Needlework, as a Chinese folk art, refers to women’s traditional jobs such as spinning, weaving, sewing, embroidering, applique, patching, pattern cutting, starching, dyeing, and making caps and shoes. Any handiwork by women can be called needlework or nühong in Chinese.


As the craft became popular among ancient Chinese women, it influenced women’s lifestyles, values and emotional expression. Therefore, using needle and thread instead of pen and ink to express themselves is a unique feature of Chinese women’s art. The needlework and the word form a special interactive relationship.


In many parts of China, there is a tradition of woman expressing their love through embroidery, weaving and other means, thus establishing a special discourse system. “Jiu Zhang Ji,” a famous Song ci lyric by an unknown writer, sings of the subtle feelings of an unmarried woman through the description of needlework.

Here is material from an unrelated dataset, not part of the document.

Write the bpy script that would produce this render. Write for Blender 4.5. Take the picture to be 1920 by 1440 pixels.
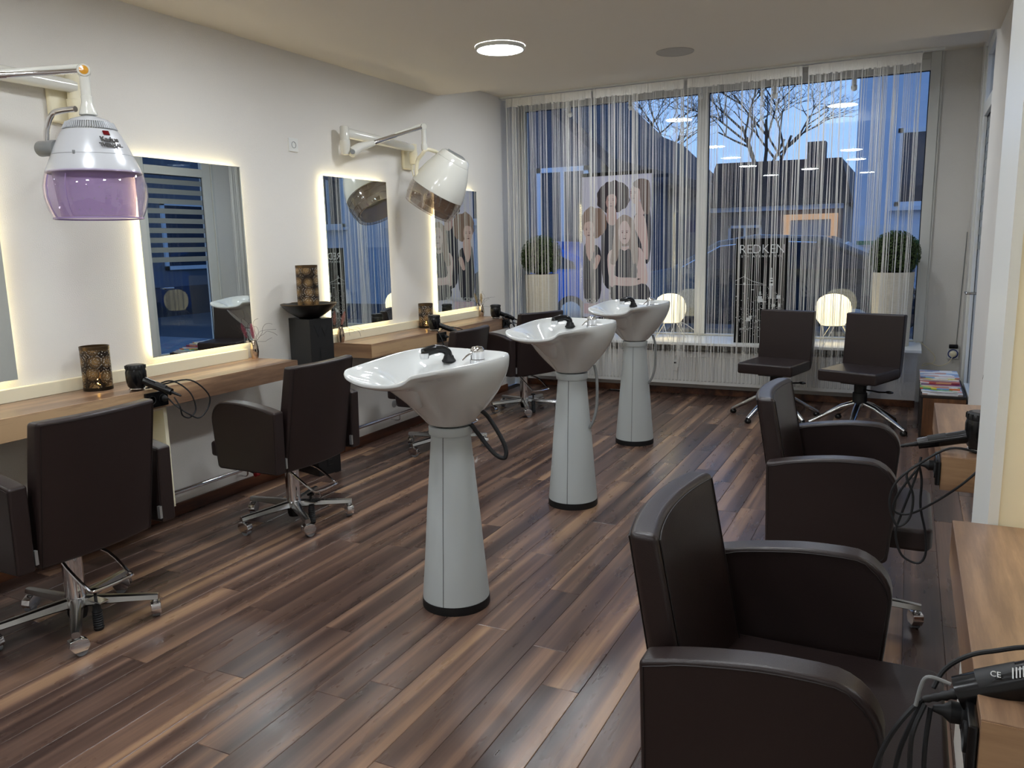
import bpy, math, random
from math import pi, sin, cos, radians
from mathutils import Vector, Matrix
random.seed(7)
for o in list(bpy.data.objects): bpy.data.objects.remove(o)
S = bpy.context.scene
COL = S.collection

# ------------------------------------------------------------------ camera, sky, exposure
def cam_axes(p, r, y):
    f = Vector((-sin(y)*cos(p), cos(y)*cos(p), -sin(p)))
    rt = Vector((cos(y), sin(y), 0)); dn = f.cross(rt)
    return cos(r)*rt+sin(r)*dn, -sin(r)*rt+cos(r)*dn, f
_r, _d, _f = cam_axes(radians(9.87), radians(1.248), radians(26.5))
cd = bpy.data.cameras.new('camera'); cam = bpy.data.objects.new('camera', cd); COL.objects.link(cam)
cd.sensor_width = 36; cd.lens = 1492/1920*36; cd.clip_start = .02; cd.clip_end = 300
m = Matrix.Identity(4)
for i in range(3):
    m[i][0] = _r[i]; m[i][1] = -_d[i]; m[i][2] = -_f[i]
m[0][3], m[1][3], m[2][3] = 0, 0, 1.4
cam.matrix_world = m
S.camera = cam
S.view_settings.view_transform = 'Standard'; S.view_settings.look = 'None'
S.view_settings.gamma = 1; S.view_settings.use_curve_mapping = False
S.view_settings.exposure = 0.0
LAMP, LED, SKY, SILL = 75.0, 11.0, 2.3, 3.2
w = bpy.data.worlds.new('dusk'); S.world = w; w.use_nodes = True
nt = w.node_tree; nt.nodes.clear()
out = nt.nodes.new('ShaderNodeOutputWorld'); bg = nt.nodes.new('ShaderNodeBackground')
tc = nt.nodes.new('ShaderNodeTexCoord'); sx = nt.nodes.new('ShaderNodeSeparateXYZ'); cr = nt.nodes.new('ShaderNodeValToRGB')
nt.links.new(tc.outputs['Generated'], sx.inputs[0]); nt.links.new(sx.outputs['Z'], cr.inputs[0])
cr.color_ramp.elements[0].position = 0.0; cr.color_ramp.elements[0].color = (.26, .40, .68, 1)
cr.color_ramp.elements[1].position = .6; cr.color_ramp.elements[1].color = (.11, .23, .52, 1)
bg.inputs['Strength'].default_value = SKY
nt.links.new(cr.outputs[0], bg.inputs[0]); nt.links.new(bg.outputs[0], out.inputs[0])

# ------------------------------------------------------------------ materials
def lin(c): return tuple(((x/255)/12.92 if x/255 <= .04045 else ((x/255+.055)/1.055)**2.4) for x in c)+(1,)
MATS = {}
def mat(name, c, rough=.5, metal=0, bump=0, bscale=60, var=0, vscale=4, spec=.5, coat=0, emit=None, es=0, trans=0, ior=1.45, alpha=1, sheen=0, bstretch=None):
    if name in MATS: return MATS[name]
    mt = bpy.data.materials.new(name); mt.use_nodes = True; MATS[name] = mt
    n = mt.node_tree; b = n.nodes['Principled BSDF']
    b.inputs['Base Color'].default_value = lin(c); b.inputs['Roughness'].default_value = rough
    b.inputs['Metallic'].default_value = metal; b.inputs['Specular IOR Level'].default_value = spec
    b.inputs['Coat Weight'].default_value = coat; b.inputs['Transmission Weight'].default_value = trans
    b.inputs['IOR'].default_value = ior; b.inputs['Alpha'].default_value = alpha
    if emit: b.inputs['Emission Color'].default_value = lin(emit); b.inputs['Emission Strength'].default_value = es
    t = n.nodes.new('ShaderNodeTexCoord'); src = t.outputs['Object']
    if bstretch:
        mp = n.nodes.new('ShaderNodeMapping'); mp.inputs['Scale'].default_value = bstretch
        n.links.new(src, mp.inputs[0]); src = mp.outputs[0]
    if bump:
        ns = n.nodes.new('ShaderNodeTexNoise'); ns.inputs['Scale'].default_value = bscale; ns.inputs['Detail'].default_value = 3
        bp = n.nodes.new('ShaderNodeBump'); bp.inputs['Strength'].default_value = bump; bp.inputs['Distance'].default_value = .01
        n.links.new(src, ns.inputs[0]); n.links.new(ns.outputs[0], bp.inputs['Height']); n.links.new(bp.outputs[0], b.inputs['Normal'])
    if var:
        ns = n.nodes.new('ShaderNodeTexNoise'); ns.inputs['Scale'].default_value = vscale; ns.inputs['Detail'].default_value = 4
        mx = n.nodes.new('ShaderNodeMix'); mx.data_type = 'RGBA'
        mx.inputs[6].default_value = lin(tuple(max(0, x*(1-var)) for x in c)); mx.inputs[7].default_value = lin(tuple(min(255, x*(1+var)) for x in c))
        n.links.new(src, ns.inputs[0]); n.links.new(ns.outputs[0], mx.inputs[0]); n.links.new(mx.outputs[2], b.inputs['Base Color'])
    return mt

def wood(name, cols, axis='Y', rough=.35, freq=14, plank=False, bump=.05):
    mt = bpy.data.materials.new(name); mt.use_nodes = True; n = mt.node_tree; b = n.nodes['Principled BSDF']; L = n.links.new
    t = n.nodes.new('ShaderNodeTexCoord'); src = t.outputs['Object']
    if plank:
        oi = n.nodes.new('ShaderNodeObjectInfo'); cx = n.nodes.new('ShaderNodeCombineXYZ')
        mu = n.nodes.new('ShaderNodeMath'); mu.operation = 'MULTIPLY'; mu.inputs[1].default_value = 57.0
        L(oi.outputs['Random'], mu.inputs[0]); L(mu.outputs[0], cx.inputs[0]); L(mu.outputs[0], cx.inputs[1])
        va = n.nodes.new('ShaderNodeVectorMath'); va.operation = 'ADD'; L(src, va.inputs[0]); L(cx.outputs[0], va.inputs[1]); src = va.outputs[0]
    mp = n.nodes.new('ShaderNodeMapping')
    lo = .09 if not plank else .022
    mp.inputs['Scale'].default_value = {'Y': (1, lo, 1), 'X': (lo, 1, 1), 'Z': (1, 1, lo)}[axis]
    L(src, mp.inputs[0])
    n1 = n.nodes.new('ShaderNodeTexNoise'); n1.inputs['Scale'].default_value = freq; n1.inputs['Detail'].default_value = 1.6; n1.inputs['Distortion'].default_value = .5
    n2 = n.nodes.new('ShaderNodeTexNoise'); n2.inputs['Scale'].default_value = freq*7; n2.inputs['Detail'].default_value = 5; n2.inputs['Roughness'].default_value = .65
    L(mp.outputs[0], n1.inputs[0]); L(mp.outputs[0], n2.inputs[0])
    ad = n.nodes.new('ShaderNodeMix'); ad.data_type = 'FLOAT'; ad.inputs[0].default_value = .28 if not plank else .17
    L(n1.outputs[0], ad.inputs[2]); L(n2.outputs[0], ad.inputs[3])
    rp = n.nodes.new('ShaderNodeValToRGB'); e = rp.color_ramp.elements
    pos = [.34, .45, .53, .60, .68] if plank else [.36, .46, .54, .63]
    while len(e) < len(cols): e.new(.5)
    for k, c in enumerate(cols): e[k].position = pos[k]; e[k].color = lin(c)
    L(ad.outputs[0], rp.inputs[0]); col = rp.outputs[0]
    if plank:
        n3 = n.nodes.new('ShaderNodeTexNoise'); n3.inputs['Scale'].default_value = 14; n3.inputs['Detail'].default_value = 3; n3.inputs['Roughness'].default_value = .55
        m3 = n.nodes.new('ShaderNodeMapping'); m3.inputs['Scale'].default_value = (1, .22, 1); L(src, m3.inputs[0]); L(m3.outputs[0], n3.inputs[0])
        r3 = n.nodes.new('ShaderNodeMapRange'); r3.inputs[1].default_value = .3; r3.inputs[2].default_value = .7; r3.inputs[3].default_value = .86; r3.inputs[4].default_value = 1.13
        L(n3.outputs[0], r3.inputs[0])
        hv = n.nodes.new('ShaderNodeHueSaturation'); L(col, hv.inputs['Color']); L(r3.outputs[0], hv.inputs['Value']); col = hv.outputs[0]
        r4 = n.nodes.new('ShaderNodeMapRange'); r4.inputs[3].default_value = rough-.05; r4.inputs[4].default_value = rough+.13
        L(n3.outputs[0], r4.inputs[0]); L(r4.outputs[0], b.inputs['Roughness'])
    else: b.inputs['Roughness'].default_value = rough
    L(col, b.inputs['Base Color'])
    bp = n.nodes.new('ShaderNodeBump'); bp.inputs['Strength'].default_value = bump; bp.inputs['Distance'].default_value = .004
    L(n2.outputs[0], bp.inputs['Height']); L(bp.outputs[0], b.inputs['Normal'])
    MATS[name] = mt; return mt

def glass_mat(name, tint=(1, 1, 1), refl=.06, rough=0.0):
    # clear pane: straight-through light plus a view-angle dependent mirror share
    mt = bpy.data.materials.new(name); mt.use_nodes = True; n = mt.node_tree; n.nodes.clear(); L = n.links.new
    o = n.nodes.new('ShaderNodeOutputMaterial'); tr = n.nodes.new('ShaderNodeBsdfTransparent'); gl = n.nodes.new('ShaderNodeBsdfGlossy'); mx = n.nodes.new('ShaderNodeMixShader')
    tr.inputs[0].default_value = tint+(1,); gl.inputs['Roughness'].default_value = rough
    lw = n.nodes.new('ShaderNodeLayerWeight'); lw.inputs[0].default_value = .5
    pw = n.nodes.new('ShaderNodeMath'); pw.operation = 'POWER'; pw.inputs[1].default_value = 4
    mr = n.nodes.new('ShaderNodeMapRange'); mr.inputs[3].default_value = refl; mr.inputs[4].default_value = 1
    L(lw.outputs['Facing'], pw.inputs[0]); L(pw.outputs[0], mr.inputs[0]); L(mr.outputs[0], mx.inputs[0])
    L(tr.outputs[0], mx.inputs[1]); L(gl.outputs[0], mx.inputs[2]); L(mx.outputs[0], o.inputs[0])
    MATS[name] = mt; return mt

WALL = mat('wall_paint', (226, 223, 217), .85, bump=.25, bscale=220, spec=.2)
CEIL = mat('ceiling_paint', (226, 219, 207), .9, spec=.1)
WHITE = mat('white_lacquer', (225, 226, 222), .35)
FRAME = mat('window_frame_white', (214, 214, 208), .4)
CREAM = mat('cream_plastic', (232, 224, 196), .3)
CREAMW = mat('cream_wall_paint', (230, 220, 192), .8, spec=.2)
SKIRT = wood('skirting_wood', [(52, 26, 14), (78, 42, 24), (96, 55, 32), (120, 74, 44)], 'Y', .4, 10)
PLANK = wood('plank_vinyl', [(56, 42, 38), (76, 58, 51), (98, 76, 65), (126, 98, 80), (156, 124, 96)], 'Y', .25, 11, plank=True, bump=.08)
WALNUT = wood('walnut_laminate', [(102, 78, 61), (127, 99, 78), (154, 122, 95), (188, 156, 119)], 'Y', .3, 9)
WALNUTX = wood('walnut_end', [(108, 80, 58), (132, 100, 74), (150, 116, 86), (168, 134, 100)], 'X', .35, 9)
WALNUTZ = wood('walnut_upright', [(66, 40, 22), (96, 62, 36), (120, 80, 48), (146, 104, 66)], 'Z', .35, 12)
LEATHER = mat('brown_leatherette', (40, 30, 29), .36, bump=.08, bscale=350, spec=.5, var=.06, vscale=8)
SEAM = mat('seam_thread', (30, 22, 21), .6)
CHROME = mat('chrome', (228, 228, 230), .09, 1)
BRUSHED = mat('polished_aluminium', (190, 190, 190), .24, 1)
SILVER = mat('satin_silver', (176, 178, 178), .35, .7)
BLACKP = mat('black_plastic', (16, 16, 17), .2)
BLACKM = mat('black_matt', (20, 20, 21), .55)
RUBBER = mat('dark_rubber', (24, 25, 27), .6)
CERAMIC = mat('white_ceramic', (208, 210, 208), .07, coat=.4)
PED = mat('pedestal_grey', (182, 188, 188), .45, spec=.4)
MIRROR = mat('mirror_silver', (232, 238, 236), 0, 1)
RAD = mat('radiator_enamel', (232, 233, 230), .35)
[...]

Needlework and female emotions are fully combined to form a complete and complex symbolic system. Needlework and text, as two sets of symbols, become freely interchangeable. Similar “needlework plus text” expression can also be seen in Dream of the Red Chamber and Plum in the Golden Vase. It can be said that the visuals and texts are a complete writing form of ancient women.


From the perspective of literature research, as a unique form of women’s expression, needlework uses a different way of thinking from writing. In short, the words tend to be plain, linear and straightforward, while the needlework reciprocates, interweaves and overlays, steering away from the linear logic of words, often creating stereoscopic, multi-dimensional and spatial expression.


In ancient China, women had long been trained to do needlework in their boudoir. In a way, needlework can indeed be regarded as a kind of poetics, and women who engage in it metaphorical poets. The graphic writing of needlework and text is closely connected with traditional writing in a metaphorical way, and also it expands the writing medium in practice. In this sense, we can say that ancient Chinese women have been engaged in cross-media creation for thousands of years.


In today’s cross-media context, many female writers try to implement a special structure of women’s expression by inheriting the traditions of their ancestors. Hong Kong novelist Xi Xi is one representative. Her novel Flying Carpet: A Tale of Fertillia adopts the method of weaving in structure. Xi Xi is good at sewing puppets by hand. When she makes them, she often has wonderful literary thoughts, and as such the novel actively explores a conversation between the codes of hand craft and literature.


The structural arrangement of the novel is very creative, which reflects the influence of women’s craftwork on their way of thinking and cognition, and it also continues the special writing tradition of mutually supporting visuals and text in traditional Chinese women’s expression.


To sum up, women’s expression has a long history of jointly using visuals and text, which reflects the unique aesthetics of Chinese women. However, since the concept of women’s literature comes from the West, when studying the creation of Chinese women’s literature, scholars often do not distinguish the imported Western theories from the tradition.


Therefore, an in-depth study of the tradition will be conducive to understanding the creativity of Chinese women’s literature, and it will also be of great value in constructing the theory of a women’s literature with Chinese characteristics.

Xiao Lihua is from the College of Humanities at Zhejiang Normal University.